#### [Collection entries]
══════

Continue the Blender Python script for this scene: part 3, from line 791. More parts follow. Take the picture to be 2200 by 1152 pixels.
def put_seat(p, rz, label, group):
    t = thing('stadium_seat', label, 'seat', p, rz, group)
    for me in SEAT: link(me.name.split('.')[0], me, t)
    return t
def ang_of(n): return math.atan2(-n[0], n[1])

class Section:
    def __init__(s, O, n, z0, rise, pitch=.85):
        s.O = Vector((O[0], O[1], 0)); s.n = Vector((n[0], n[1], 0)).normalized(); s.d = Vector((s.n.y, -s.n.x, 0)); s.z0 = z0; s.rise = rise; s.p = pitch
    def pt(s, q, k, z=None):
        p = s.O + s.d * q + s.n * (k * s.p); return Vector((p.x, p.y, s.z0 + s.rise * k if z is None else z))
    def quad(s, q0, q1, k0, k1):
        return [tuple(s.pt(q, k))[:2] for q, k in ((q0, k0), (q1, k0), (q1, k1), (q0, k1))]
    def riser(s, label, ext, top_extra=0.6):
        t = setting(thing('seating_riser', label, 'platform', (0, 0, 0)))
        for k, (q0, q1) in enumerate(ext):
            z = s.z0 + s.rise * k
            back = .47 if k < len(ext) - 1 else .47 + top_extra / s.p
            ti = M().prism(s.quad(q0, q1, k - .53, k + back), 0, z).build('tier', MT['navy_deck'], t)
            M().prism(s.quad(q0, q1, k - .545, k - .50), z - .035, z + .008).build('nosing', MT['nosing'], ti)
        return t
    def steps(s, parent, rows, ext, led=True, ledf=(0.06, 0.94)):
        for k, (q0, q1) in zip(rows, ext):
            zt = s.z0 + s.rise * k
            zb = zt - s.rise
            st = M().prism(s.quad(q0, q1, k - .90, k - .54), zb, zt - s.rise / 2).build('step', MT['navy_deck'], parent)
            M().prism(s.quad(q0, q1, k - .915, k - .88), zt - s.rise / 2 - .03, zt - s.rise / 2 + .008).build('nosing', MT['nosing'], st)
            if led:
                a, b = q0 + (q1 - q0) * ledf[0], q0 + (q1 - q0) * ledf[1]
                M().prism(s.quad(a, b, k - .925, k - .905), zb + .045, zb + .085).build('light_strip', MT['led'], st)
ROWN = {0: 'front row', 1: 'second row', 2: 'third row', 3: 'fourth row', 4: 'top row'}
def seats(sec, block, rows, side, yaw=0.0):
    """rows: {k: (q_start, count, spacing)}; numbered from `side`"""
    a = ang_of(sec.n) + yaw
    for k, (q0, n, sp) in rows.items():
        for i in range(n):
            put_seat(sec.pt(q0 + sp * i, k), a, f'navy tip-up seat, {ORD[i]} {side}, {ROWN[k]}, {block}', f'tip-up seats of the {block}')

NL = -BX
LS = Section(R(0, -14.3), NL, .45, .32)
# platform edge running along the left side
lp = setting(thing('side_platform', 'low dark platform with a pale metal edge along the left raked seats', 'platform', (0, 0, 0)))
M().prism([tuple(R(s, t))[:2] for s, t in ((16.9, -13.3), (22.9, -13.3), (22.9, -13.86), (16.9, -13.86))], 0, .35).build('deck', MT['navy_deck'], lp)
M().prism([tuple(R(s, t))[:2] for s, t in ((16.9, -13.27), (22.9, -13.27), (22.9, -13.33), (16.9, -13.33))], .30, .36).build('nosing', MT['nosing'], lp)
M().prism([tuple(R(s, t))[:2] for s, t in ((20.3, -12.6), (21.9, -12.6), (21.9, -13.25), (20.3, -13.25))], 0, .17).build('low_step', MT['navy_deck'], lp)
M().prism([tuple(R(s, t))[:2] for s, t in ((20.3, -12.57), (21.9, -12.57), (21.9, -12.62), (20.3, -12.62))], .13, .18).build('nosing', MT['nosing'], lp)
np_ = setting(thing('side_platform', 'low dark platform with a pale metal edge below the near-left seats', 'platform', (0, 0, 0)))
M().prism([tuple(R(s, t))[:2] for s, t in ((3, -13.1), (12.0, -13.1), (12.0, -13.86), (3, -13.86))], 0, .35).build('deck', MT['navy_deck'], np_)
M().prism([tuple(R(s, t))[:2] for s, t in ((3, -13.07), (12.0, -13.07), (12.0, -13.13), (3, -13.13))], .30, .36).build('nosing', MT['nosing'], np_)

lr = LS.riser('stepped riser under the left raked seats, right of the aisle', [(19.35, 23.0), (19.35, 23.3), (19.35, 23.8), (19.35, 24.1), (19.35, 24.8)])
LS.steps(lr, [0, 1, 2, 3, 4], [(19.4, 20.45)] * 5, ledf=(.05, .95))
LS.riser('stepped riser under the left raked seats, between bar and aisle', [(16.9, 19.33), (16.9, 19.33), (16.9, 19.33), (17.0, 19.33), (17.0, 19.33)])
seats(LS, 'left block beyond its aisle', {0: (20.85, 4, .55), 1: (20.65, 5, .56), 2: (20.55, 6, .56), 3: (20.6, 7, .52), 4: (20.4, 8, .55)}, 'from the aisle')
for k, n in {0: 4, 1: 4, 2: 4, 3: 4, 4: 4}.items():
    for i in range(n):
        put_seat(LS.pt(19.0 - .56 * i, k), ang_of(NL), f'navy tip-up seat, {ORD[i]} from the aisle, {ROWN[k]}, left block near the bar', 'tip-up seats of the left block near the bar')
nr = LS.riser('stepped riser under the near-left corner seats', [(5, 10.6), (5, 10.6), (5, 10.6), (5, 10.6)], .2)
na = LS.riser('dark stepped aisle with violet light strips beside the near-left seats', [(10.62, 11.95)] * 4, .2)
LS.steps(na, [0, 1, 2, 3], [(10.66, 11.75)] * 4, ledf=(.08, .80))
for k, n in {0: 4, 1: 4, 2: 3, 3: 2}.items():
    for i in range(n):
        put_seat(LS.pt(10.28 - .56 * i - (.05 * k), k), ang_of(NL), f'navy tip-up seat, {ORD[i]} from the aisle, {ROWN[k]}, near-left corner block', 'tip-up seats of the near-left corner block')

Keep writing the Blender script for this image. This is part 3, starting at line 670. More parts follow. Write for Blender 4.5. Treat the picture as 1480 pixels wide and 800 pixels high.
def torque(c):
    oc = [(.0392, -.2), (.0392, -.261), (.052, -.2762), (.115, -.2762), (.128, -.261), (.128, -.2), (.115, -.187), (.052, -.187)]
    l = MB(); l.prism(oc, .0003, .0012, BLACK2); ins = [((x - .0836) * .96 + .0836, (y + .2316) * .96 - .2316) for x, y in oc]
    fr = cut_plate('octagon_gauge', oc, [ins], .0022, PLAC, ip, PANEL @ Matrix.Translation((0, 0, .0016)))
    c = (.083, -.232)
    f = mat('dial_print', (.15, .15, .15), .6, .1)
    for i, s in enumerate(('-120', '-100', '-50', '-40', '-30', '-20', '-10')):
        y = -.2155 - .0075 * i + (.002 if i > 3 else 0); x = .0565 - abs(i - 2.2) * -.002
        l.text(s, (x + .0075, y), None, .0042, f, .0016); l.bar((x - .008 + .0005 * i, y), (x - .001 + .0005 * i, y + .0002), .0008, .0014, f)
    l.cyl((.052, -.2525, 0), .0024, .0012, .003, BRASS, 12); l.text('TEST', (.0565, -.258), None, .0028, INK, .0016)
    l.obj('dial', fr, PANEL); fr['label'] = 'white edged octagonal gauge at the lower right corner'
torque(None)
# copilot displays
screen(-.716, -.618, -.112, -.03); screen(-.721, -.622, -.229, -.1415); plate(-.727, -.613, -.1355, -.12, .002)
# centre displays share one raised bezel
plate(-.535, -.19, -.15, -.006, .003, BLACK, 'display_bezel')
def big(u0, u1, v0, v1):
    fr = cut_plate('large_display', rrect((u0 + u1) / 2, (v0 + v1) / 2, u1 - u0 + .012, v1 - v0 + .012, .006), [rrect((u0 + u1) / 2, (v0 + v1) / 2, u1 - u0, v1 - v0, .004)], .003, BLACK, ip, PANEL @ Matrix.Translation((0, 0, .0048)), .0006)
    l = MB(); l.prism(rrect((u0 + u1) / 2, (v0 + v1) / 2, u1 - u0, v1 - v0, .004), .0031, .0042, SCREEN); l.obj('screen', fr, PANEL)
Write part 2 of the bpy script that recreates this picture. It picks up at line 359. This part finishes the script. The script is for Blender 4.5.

══════

#### [THE EXERCISE]
Output only the lines from the top of the entries through the one holding "def ang_of(n): return math.atan2(-n[0], n[1])", copied exactly.

#### [TASK SOLUTION]
Continue the Blender Python script for this scene: part 3, from line 791. More parts follow. Take the picture to be 2200 by 1152 pixels.
def put_seat(p, rz, label, group):
    t = thing('stadium_seat', label, 'seat', p, rz, group)
    for me in SEAT: link(me.name.split('.')[0], me, t)
    return t
def ang_of(n): return math.atan2(-n[0], n[1])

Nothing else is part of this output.